Sevmek; merhamettir. Yumuşacık bir şefkati yanaklarına bir gamze gibi yerleştirebilmek... En sinirli anlarında bile affedebilmeyi becerebilmektir. Biraz temkinli olmaktır sanırım, kalp kırmamak, incitmemek için... Mesela bir anne kaplanın gözbebeklerine yavrusuna bakarken  şefkat iner. O bir avcı hayvan değildir artık.  Merhamet kürküne işlemiştir. Veya yağmurlu bir havada tir tir titreyen bir kedinin yüreğine dokunabiliyorsanız bu aşamayı çoktan geçmişsinizdir. İçinizde sevgi tohumları yeşermiştir. 
        Sevmek; fedakarlıktır.Yanınızda ki insanlar için bir şeylerden vazgeçebiliyorsanız yürekten sevebiliyorsunuzdur. Her şeyden önce zamanınızı hibe etmeyi başarmalısınız. Beğendiği bir eşyasını dostlarına armağan edebilen yüreğinin kapılarını sonuna kadar açmıştır. Her insan, çocuğu hasta olduğunda uykusuz kalmayı bir hiç sayan anne gibi fedakarlığı yaşamalıdır. 
        Sevmek; paylaşmaktır. Bir dilim ekmeği, yeri gelince de kalbini koşulsuz şartsız paylaşmaktır. Gerçekten sevenler kahkahalarını da, gözyaşlarını da bölüşebilir. Ve bunu yapmaktan hiç ama hiç gocunmaz. Bilir ki hakiki dostlar doğal halini gösterince kazanılır. Netice de paylaşırsan seviyorsundur. 
        Sevmek; içtenliktir. Yapmacıklıktan ve yalanlardan uzak durmayı kendine bir görev edinmektir. Kalbinden geçen öfke tanelerini de, tatlı hislerini de aktarabilen sevmek okulunu yüksek dereceyle bitirmiştir. Başarmıştır bu hayat yolcuğunun en kayda değer aşamasını. 
         Sevmek; acımaktır. Ama bu kelimeyi kibirlenmek için kullanmadım. En başta kendi haline acıyabilen doğruyu arama yarışındadır. Kendinden daha iyi durumdakileri görmez, daha kötüsünü düşünür ve şükreder. Kendine aç gözlü olduğu için kızar, acır ve sevgiyi dirhem dirhem kalbine serpiştirir. 
         Sevmek; sabırdır.Herşeyin bir anda günlük güneşlik olmasını beklemeyip, sabrını sınamaktır. Sabırlı olan yağmurdan sonra çıkacak gökkuşağını bekler. Ve sabretmeyi ince ince işler manevi hayatına. 
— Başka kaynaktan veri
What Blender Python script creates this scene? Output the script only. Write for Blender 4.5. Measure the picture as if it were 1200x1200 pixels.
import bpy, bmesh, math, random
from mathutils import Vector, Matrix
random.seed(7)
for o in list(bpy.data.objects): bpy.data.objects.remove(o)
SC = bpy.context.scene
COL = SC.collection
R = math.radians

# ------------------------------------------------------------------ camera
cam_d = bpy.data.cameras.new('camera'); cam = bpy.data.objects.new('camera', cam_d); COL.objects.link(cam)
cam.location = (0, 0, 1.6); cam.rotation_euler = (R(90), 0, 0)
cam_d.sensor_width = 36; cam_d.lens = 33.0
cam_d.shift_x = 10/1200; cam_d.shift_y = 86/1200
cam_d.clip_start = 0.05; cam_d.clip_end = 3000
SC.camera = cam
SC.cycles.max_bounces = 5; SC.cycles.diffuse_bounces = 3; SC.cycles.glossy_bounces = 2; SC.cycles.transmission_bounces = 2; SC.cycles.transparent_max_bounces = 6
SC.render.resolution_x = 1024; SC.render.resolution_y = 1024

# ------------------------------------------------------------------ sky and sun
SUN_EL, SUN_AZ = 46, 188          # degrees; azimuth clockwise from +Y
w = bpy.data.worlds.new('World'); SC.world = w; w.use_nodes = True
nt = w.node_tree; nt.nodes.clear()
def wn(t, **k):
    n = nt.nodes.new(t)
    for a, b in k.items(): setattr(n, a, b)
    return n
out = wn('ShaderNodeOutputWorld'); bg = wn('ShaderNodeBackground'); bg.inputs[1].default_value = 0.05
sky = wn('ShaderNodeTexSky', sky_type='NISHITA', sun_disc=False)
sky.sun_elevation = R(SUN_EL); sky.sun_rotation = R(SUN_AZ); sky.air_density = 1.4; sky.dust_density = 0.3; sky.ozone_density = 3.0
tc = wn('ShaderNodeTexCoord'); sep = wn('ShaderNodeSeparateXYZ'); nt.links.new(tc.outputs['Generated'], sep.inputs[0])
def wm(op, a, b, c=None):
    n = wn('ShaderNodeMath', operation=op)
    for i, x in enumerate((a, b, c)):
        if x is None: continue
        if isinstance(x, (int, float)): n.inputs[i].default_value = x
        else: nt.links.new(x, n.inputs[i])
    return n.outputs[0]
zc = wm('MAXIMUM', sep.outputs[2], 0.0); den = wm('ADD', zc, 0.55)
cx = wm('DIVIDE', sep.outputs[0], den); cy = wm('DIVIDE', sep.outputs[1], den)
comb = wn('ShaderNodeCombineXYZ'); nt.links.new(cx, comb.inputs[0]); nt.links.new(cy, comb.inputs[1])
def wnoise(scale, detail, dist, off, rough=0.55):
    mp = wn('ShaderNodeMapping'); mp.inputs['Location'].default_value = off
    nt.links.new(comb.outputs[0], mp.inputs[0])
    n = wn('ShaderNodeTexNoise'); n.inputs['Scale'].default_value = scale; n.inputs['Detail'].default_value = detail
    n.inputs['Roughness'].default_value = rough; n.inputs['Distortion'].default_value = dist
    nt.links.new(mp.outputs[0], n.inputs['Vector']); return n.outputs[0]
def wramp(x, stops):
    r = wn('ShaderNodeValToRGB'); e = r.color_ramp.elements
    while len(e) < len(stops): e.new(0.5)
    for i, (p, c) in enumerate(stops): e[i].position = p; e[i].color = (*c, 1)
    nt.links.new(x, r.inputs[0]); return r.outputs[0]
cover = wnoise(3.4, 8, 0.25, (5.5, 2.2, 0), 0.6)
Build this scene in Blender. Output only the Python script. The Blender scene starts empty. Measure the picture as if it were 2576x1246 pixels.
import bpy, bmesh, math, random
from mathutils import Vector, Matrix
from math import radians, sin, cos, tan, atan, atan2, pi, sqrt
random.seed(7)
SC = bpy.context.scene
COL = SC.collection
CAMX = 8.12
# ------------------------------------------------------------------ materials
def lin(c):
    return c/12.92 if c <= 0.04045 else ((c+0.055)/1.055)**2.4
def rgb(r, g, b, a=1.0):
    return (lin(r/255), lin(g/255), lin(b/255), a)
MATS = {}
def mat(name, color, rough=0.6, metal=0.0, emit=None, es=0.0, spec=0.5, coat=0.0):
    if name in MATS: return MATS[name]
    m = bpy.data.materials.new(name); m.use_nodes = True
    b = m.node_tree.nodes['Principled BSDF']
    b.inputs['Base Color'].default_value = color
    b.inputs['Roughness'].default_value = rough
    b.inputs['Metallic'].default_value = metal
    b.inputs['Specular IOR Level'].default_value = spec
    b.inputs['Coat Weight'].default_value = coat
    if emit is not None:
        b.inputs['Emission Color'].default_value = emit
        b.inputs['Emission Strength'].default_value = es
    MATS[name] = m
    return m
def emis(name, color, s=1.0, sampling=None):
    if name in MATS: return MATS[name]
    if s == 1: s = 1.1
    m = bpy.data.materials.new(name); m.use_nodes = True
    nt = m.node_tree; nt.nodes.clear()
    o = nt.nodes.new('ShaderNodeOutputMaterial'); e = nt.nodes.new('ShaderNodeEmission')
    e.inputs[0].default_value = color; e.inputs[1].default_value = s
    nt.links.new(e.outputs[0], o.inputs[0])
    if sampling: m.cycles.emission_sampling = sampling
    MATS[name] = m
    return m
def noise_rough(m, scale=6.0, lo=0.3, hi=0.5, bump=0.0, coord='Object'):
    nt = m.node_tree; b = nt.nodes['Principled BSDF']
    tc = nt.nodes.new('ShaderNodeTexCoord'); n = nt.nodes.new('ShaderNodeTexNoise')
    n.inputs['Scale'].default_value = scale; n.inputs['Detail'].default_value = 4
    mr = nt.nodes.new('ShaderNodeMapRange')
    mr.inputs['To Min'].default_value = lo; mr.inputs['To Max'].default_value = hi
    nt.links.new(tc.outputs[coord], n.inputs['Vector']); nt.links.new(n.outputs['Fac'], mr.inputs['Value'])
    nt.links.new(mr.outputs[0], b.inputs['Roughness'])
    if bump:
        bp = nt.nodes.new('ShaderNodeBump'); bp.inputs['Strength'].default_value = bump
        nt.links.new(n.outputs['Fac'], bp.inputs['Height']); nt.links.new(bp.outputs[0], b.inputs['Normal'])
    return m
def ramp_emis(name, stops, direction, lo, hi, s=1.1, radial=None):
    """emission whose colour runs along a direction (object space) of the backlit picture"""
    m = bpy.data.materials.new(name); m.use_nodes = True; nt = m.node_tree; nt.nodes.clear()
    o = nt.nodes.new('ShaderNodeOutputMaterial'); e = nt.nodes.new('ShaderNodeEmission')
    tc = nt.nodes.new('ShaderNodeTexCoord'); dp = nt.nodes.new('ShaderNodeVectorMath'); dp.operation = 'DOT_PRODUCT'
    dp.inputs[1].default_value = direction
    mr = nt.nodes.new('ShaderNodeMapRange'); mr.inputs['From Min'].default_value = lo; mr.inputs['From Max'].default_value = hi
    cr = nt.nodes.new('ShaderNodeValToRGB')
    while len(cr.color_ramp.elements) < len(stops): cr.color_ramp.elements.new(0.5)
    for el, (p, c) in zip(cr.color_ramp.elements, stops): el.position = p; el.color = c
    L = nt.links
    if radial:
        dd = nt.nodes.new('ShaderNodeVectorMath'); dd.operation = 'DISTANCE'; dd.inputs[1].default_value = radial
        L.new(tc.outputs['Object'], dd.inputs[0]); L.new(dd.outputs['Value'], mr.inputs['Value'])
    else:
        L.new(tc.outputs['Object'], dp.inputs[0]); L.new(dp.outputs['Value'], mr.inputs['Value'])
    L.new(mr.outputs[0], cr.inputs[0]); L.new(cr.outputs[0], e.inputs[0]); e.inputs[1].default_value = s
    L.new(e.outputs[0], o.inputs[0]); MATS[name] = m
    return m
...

         Sevmek; doğruluktur. Kendi okyanusunuza bir damla bile yalanı bulaştırırsanız, suyunuz kirlenir. 'O yalanlar senin ayağına dolanır' derler ya büyükler. Hakikaten öyle! Emin olun! Doğruluğu hiçbir zaman bırakmayın. Hayat felsefenizin en baş köşesine onu oturtun. 
        Sevmek; iyiliktir. Kötülüklerden uzak sade bir yaşantının merkezine iyiliği yerleştirirsen hakikaten seviyorsundur. Fesatlığı kalbinin hiçbir odacığına yerleştirmeyip, bir iyilik yaptığında karşılığını HALİK'ten beklemektir sevmek.
        Sevmek; samimiyettir, gülücüktür. Tebessümü bol olan, suratını asıp insanların ona selam vermesine engel olmaz. Karşısındakilere ön yargıdan uzak, sevecenliği aşılar. Gerçekten sever. Taşı, toprağı, küçücük bir karıncayı... 
         Sevmek; merdiven çıkarken sizin elinizden tutan gizli bir güçtür. Kalbinizin sihridir. Seven insan mesaisinin bitmesini bekleyen bir işçi gibi beklemez hayatının noktasını. Zamanın akışının sesini duymaz bile. Geçirdiği her saniyeden zevk alır, boşuna yaşamaz. Kalbi acımaz, mutlu yaşar, hayatın gerçeklerinden uzaklaşmaz. 
        Sevmek çok basit gibi görünse de can damarı kadar önemlidir. Kıymetini bilen olursa kat kat değerlenir. Usta ellere düşerse bir elmasa dönüşür. Yaşandıkça eskimez, bilakis daha çok parlar. Hayatın olumsuz yönlerini görmeyip en azından günde bir sefer polyanna olabilmektir sevmek...
         Sevmek paylaşmaktır, sabırdır, iyi olan, iyiyi anımsatan her şeydir. Ve hayatı güzelleştiren yalnızca sevgidir.